[Start DATA IN THIS EXERCISE]

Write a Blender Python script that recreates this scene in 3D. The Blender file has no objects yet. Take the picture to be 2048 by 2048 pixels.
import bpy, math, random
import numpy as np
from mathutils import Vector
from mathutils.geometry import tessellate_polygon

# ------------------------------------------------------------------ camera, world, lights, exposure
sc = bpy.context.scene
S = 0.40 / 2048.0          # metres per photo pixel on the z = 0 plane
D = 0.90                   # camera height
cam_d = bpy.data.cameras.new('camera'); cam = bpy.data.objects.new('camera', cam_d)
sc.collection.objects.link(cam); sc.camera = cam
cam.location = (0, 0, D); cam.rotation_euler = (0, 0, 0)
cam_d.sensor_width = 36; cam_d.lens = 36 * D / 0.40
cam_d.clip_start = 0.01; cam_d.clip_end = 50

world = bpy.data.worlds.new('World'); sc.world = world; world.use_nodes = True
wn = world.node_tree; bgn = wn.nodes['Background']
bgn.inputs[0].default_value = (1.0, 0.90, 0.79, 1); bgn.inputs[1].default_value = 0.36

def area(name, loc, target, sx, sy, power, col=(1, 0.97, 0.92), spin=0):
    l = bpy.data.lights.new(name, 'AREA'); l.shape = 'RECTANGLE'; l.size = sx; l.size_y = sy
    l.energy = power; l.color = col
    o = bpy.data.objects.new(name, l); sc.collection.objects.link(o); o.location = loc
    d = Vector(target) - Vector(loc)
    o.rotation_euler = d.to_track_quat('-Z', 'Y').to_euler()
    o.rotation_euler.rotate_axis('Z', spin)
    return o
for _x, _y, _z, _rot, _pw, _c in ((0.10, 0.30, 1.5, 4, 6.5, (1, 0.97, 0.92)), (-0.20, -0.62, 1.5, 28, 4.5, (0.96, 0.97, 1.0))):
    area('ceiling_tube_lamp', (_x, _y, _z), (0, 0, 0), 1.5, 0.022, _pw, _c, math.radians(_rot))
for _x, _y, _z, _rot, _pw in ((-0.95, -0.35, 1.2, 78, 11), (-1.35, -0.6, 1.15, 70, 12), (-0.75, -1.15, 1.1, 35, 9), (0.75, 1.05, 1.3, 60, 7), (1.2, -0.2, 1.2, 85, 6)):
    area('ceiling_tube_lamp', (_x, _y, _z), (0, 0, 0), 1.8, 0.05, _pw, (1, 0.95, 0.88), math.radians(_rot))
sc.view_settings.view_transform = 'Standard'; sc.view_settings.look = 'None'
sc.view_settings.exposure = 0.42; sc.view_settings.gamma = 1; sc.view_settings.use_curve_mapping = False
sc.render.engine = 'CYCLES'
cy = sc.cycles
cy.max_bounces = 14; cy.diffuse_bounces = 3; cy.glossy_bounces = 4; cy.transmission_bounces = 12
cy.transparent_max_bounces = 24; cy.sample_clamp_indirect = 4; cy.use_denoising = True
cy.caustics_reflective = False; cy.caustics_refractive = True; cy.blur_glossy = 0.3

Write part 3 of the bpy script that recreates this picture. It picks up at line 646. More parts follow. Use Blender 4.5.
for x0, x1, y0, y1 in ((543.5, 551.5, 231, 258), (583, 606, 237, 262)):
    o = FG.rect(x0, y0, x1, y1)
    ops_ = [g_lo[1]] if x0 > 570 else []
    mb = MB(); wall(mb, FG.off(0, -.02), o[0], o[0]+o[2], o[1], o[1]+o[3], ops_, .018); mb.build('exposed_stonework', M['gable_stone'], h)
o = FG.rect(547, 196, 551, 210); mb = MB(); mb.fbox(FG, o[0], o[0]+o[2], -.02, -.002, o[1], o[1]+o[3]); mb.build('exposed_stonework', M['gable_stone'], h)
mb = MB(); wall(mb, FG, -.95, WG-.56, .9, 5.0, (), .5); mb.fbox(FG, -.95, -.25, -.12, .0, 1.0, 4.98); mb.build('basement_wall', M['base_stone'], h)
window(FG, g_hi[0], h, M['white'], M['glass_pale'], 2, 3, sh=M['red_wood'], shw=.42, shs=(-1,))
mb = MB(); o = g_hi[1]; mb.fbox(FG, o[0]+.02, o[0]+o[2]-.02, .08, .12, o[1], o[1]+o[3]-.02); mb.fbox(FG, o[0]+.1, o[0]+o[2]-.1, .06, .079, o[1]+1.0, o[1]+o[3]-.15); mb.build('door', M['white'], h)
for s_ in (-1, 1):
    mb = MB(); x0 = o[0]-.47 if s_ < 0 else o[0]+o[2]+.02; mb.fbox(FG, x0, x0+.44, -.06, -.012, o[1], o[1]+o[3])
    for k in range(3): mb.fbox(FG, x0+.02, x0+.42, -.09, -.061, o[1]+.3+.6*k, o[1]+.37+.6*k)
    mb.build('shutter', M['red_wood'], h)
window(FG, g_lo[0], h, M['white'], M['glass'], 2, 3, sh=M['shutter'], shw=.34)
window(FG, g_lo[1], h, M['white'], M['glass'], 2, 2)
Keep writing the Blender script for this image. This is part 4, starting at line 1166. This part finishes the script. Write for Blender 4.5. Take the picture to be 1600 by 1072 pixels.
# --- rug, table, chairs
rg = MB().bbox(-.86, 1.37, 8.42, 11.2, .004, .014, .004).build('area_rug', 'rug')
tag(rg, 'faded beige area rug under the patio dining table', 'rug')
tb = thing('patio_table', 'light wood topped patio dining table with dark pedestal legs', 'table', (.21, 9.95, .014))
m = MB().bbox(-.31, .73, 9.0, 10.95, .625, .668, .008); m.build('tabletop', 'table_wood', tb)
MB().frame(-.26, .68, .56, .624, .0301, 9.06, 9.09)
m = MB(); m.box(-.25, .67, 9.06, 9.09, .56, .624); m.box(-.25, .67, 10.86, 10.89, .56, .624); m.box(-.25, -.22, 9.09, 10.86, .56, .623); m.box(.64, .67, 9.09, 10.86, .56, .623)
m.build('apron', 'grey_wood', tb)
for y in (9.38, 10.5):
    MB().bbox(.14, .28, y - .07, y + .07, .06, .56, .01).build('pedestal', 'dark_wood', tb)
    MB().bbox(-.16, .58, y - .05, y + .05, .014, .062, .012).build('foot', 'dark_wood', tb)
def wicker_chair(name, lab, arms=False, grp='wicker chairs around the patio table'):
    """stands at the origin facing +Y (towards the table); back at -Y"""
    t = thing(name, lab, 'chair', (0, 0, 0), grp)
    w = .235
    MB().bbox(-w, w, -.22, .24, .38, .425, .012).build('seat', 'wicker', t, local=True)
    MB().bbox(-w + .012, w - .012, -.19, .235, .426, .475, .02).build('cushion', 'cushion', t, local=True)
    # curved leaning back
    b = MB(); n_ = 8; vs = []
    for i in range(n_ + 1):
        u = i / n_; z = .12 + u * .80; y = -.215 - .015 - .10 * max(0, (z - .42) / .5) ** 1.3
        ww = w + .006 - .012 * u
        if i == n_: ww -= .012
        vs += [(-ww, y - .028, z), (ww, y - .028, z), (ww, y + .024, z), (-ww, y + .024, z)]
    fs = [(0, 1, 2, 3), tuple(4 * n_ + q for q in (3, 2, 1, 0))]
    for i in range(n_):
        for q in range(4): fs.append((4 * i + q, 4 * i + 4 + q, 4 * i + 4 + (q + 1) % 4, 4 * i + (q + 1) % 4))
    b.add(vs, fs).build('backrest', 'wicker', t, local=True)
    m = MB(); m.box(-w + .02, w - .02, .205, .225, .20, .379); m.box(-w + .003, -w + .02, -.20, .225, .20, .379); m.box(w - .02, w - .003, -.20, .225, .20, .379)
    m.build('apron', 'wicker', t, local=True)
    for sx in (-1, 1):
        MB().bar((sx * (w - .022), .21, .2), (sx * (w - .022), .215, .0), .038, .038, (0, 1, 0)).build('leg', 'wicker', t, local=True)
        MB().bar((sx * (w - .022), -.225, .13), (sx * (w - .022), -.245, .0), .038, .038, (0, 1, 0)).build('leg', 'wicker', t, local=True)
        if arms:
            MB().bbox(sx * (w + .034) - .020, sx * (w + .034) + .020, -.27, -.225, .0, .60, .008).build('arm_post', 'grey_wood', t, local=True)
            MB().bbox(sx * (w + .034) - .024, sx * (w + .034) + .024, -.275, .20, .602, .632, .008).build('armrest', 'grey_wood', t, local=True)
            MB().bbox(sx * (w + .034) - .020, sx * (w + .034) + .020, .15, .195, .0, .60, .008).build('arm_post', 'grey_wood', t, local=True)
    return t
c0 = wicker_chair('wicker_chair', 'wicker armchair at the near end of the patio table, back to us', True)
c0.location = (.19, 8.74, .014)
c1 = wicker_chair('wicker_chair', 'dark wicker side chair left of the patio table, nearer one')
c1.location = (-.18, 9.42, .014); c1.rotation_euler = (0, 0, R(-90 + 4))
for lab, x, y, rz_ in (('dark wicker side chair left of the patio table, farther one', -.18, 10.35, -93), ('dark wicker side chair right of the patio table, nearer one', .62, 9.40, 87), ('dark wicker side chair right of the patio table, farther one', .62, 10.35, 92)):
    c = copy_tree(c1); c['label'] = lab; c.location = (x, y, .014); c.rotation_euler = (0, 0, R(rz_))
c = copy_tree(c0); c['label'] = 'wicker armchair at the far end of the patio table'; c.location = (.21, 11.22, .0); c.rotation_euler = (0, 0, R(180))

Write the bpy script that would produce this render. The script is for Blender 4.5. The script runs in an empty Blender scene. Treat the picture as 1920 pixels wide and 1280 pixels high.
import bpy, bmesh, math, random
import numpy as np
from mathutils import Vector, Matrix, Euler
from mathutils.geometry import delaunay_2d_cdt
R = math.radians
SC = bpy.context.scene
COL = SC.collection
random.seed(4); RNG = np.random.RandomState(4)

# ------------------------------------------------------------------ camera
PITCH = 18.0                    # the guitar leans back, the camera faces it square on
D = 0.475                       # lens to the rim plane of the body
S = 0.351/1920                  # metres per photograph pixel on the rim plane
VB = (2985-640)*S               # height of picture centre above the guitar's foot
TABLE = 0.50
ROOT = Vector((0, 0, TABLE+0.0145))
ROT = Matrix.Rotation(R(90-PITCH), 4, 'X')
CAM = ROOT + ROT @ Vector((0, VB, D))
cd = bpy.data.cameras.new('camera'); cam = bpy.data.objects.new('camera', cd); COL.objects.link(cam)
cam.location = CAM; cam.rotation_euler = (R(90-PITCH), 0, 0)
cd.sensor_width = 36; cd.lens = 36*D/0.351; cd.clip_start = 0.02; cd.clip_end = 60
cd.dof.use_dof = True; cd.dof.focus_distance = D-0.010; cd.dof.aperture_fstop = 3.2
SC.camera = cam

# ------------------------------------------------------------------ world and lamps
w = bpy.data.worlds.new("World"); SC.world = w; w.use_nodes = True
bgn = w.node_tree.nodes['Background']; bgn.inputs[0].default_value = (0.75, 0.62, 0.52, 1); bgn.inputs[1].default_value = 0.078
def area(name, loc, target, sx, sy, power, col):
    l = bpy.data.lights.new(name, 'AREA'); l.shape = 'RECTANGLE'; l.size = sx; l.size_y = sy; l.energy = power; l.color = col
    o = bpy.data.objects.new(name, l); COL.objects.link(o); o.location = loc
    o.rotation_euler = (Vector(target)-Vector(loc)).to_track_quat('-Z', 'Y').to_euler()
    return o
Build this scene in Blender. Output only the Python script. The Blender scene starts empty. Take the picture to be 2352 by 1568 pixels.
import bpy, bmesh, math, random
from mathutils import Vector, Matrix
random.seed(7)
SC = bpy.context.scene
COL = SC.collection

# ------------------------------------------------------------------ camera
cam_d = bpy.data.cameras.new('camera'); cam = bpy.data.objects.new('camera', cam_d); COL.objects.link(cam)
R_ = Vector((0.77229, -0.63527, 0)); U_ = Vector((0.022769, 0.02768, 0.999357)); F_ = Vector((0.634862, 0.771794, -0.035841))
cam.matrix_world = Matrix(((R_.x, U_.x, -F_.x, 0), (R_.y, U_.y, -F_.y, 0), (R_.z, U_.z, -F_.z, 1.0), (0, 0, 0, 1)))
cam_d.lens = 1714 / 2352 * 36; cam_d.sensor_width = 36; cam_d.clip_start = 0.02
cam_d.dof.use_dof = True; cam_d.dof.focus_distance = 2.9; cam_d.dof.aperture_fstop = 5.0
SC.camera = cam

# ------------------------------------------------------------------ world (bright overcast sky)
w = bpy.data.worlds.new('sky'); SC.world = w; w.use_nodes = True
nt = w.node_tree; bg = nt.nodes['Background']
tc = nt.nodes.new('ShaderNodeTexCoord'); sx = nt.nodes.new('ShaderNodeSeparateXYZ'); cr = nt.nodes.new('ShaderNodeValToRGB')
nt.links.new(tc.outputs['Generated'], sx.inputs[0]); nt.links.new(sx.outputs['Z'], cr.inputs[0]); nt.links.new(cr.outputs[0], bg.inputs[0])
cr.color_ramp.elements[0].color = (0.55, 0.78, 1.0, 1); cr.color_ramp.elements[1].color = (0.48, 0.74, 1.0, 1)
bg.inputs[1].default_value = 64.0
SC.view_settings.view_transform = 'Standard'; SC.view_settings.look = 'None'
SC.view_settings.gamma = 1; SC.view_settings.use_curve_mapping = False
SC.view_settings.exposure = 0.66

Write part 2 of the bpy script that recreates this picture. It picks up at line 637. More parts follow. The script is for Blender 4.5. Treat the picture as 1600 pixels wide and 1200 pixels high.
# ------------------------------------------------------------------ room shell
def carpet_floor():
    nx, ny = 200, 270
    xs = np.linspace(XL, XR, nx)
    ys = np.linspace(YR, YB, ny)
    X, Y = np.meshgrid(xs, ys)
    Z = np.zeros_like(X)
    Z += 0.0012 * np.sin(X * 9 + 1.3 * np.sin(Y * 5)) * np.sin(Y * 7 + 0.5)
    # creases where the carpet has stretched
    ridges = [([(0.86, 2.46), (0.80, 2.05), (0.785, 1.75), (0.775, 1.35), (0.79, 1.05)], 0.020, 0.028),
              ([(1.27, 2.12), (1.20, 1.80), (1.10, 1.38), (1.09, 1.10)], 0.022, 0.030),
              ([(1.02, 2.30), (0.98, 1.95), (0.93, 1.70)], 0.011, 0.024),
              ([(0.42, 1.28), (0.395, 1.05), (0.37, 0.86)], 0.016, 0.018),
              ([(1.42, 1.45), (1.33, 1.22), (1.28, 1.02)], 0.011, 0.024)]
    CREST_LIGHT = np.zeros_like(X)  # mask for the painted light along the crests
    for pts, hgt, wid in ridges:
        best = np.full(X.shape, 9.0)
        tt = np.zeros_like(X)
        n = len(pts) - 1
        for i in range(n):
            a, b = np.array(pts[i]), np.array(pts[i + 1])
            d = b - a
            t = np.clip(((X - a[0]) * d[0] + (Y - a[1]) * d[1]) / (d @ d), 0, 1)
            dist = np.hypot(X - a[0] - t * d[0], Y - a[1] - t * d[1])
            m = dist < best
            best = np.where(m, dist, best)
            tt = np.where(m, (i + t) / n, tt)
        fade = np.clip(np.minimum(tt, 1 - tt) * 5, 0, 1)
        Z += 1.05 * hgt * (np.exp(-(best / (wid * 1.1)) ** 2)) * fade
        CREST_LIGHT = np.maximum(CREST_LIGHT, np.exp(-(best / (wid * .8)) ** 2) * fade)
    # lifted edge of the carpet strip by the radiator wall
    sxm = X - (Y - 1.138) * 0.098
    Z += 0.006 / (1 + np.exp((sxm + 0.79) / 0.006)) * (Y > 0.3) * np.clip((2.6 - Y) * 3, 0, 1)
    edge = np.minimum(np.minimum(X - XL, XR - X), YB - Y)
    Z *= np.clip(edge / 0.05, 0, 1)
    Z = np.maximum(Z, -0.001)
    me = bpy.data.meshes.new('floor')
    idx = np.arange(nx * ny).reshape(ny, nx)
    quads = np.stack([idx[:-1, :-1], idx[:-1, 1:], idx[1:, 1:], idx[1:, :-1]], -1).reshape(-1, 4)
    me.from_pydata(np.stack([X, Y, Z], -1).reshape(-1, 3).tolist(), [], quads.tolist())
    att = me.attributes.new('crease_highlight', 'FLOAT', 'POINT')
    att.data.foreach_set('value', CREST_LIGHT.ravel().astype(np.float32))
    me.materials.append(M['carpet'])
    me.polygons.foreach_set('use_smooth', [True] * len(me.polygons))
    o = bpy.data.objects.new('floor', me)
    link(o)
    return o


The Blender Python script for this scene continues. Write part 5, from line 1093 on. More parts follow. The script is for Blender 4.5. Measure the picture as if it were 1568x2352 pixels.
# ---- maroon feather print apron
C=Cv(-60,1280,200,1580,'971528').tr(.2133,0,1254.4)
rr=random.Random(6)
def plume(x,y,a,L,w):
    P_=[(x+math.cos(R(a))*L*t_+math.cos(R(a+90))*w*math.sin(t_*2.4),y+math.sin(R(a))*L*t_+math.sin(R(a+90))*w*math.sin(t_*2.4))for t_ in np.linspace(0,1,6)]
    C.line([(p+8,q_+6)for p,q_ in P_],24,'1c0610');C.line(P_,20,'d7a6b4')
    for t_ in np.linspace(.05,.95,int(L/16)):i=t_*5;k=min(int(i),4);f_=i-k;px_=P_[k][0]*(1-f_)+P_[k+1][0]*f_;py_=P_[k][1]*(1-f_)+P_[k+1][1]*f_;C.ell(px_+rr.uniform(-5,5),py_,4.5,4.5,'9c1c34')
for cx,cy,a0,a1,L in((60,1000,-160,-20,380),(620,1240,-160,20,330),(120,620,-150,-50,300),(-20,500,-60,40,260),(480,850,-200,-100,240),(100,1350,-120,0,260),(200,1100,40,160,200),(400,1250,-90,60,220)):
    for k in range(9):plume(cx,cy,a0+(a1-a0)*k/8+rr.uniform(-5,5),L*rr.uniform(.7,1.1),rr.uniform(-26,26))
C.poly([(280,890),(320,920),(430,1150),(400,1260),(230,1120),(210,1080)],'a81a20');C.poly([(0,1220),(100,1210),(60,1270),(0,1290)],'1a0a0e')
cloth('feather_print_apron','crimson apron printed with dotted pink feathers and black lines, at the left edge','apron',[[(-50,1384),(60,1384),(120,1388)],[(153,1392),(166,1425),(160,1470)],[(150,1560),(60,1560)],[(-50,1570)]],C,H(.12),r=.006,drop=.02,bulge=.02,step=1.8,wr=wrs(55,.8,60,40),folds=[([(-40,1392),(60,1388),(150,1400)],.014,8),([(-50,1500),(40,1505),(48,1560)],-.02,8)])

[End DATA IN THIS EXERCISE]

TASK BRIEF: Starting at the first line of the data above, please restate word for word every line up to and including the one that holds "bgn.inputs[0].default_value = (1.0, 0.90, 0.79, 1);", and add nothing else.

WRITTEN SOLUTION:
Write a Blender Python script that recreates this scene in 3D. The Blender file has no objects yet. Take the picture to be 2048 by 2048 pixels.
import bpy, math, random
import numpy as np
from mathutils import Vector
from mathutils.geometry import tessellate_polygon

# ------------------------------------------------------------------ camera, world, lights, exposure
sc = bpy.context.scene
S = 0.40 / 2048.0          # metres per photo pixel on the z = 0 plane
D = 0.90                   # camera height
cam_d = bpy.data.cameras.new('camera'); cam = bpy.data.objects.new('camera', cam_d)
sc.collection.objects.link(cam); sc.camera = cam
cam.location = (0, 0, D); cam.rotation_euler = (0, 0, 0)
cam_d.sensor_width = 36; cam_d.lens = 36 * D / 0.40
cam_d.clip_start = 0.01; cam_d.clip_end = 50

world = bpy.data.worlds.new('World'); sc.world = world; world.use_nodes = True
wn = world.node_tree; bgn = wn.nodes['Background']
bgn.inputs[0].default_value = (1.0, 0.90, 0.79, 1); bgn.inputs[1].default_value = 0.36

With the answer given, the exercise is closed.